The Best (and Worst) Corny & Cheesy Dad Jokes 👋

Dive into the world of corny & cheesy dad jokes that are so bad, they’re good! Packed with puns, groan-worthy punchlines, and all the charm of classic dad humor, these jokes are sure to get a laugh—or at least an eye roll. Perfect for anyone who loves a little bit of cheese with their humor, our corny & cheesy dad jokes are the ultimate way to lighten the mood and share a laugh. Explore our collection for endless cheesy fun!

When I see the names of lovers engraved on a tree, I don’t find it cute or romantic. I find it weird how many people take knives with them on dates.

I used to be addicted to soap, but I’m clean now.

My kid wants to invent a pencil with an eraser on each end, but I just don’t see the point.

A cheeseburger walks into a bar. The bartender says, ‘Sorry, we don’t serve food here.’

Why is grass so dangerous? Because it’s full of blades.

What do you say to a rabbit on its birthday? Hoppy Birthday!

Not sure if you have noticed, but I love bad puns. That’s just how eye roll.

Did you hear about the french general who stepped on a landmine? Napoleon Blown Apart.

Where do you learn to make a banana split?' 'Sundae school.'

I went to a smoke shop only to discover it’d been replaced by an apparel store.

What do you call a toothless bear? A gummy bear!

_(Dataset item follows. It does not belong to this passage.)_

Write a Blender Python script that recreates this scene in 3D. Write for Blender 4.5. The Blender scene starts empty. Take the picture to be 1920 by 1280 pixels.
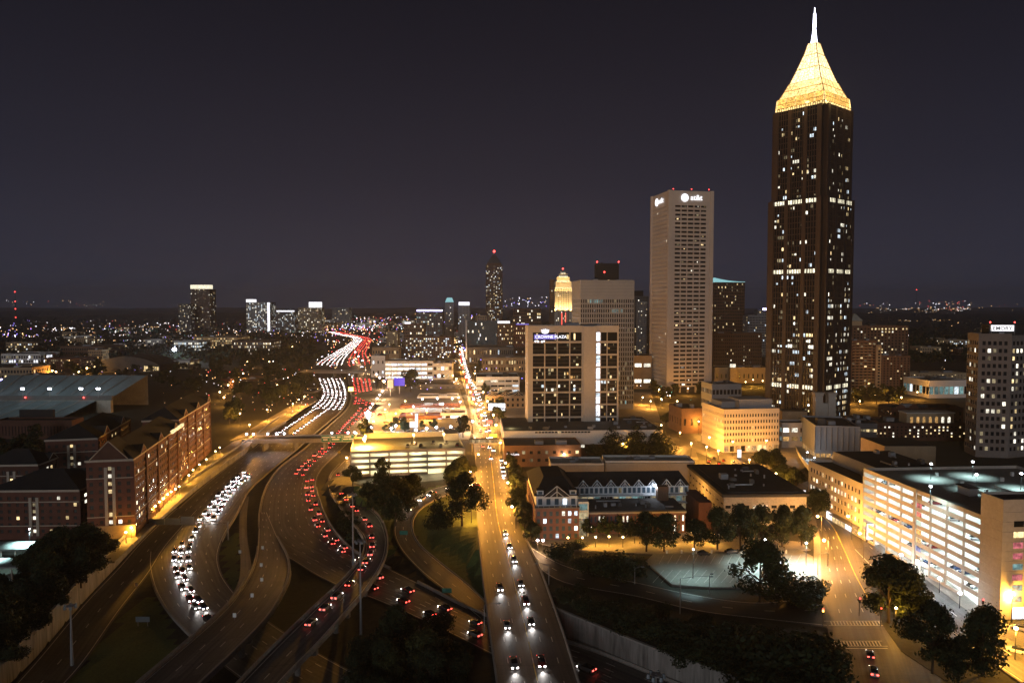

What’s worse than biting into an apple and finding a worm? Biting into an apple and finding half a worm.

My hotel tried to charge me ten dollars extra for air conditioning. That wasn’t cool.

My wife left me because of my obsession with pasta. I'm feeling cannelloni right now.

Why did the raisin go out with the prune? Because he couldn’t find a date.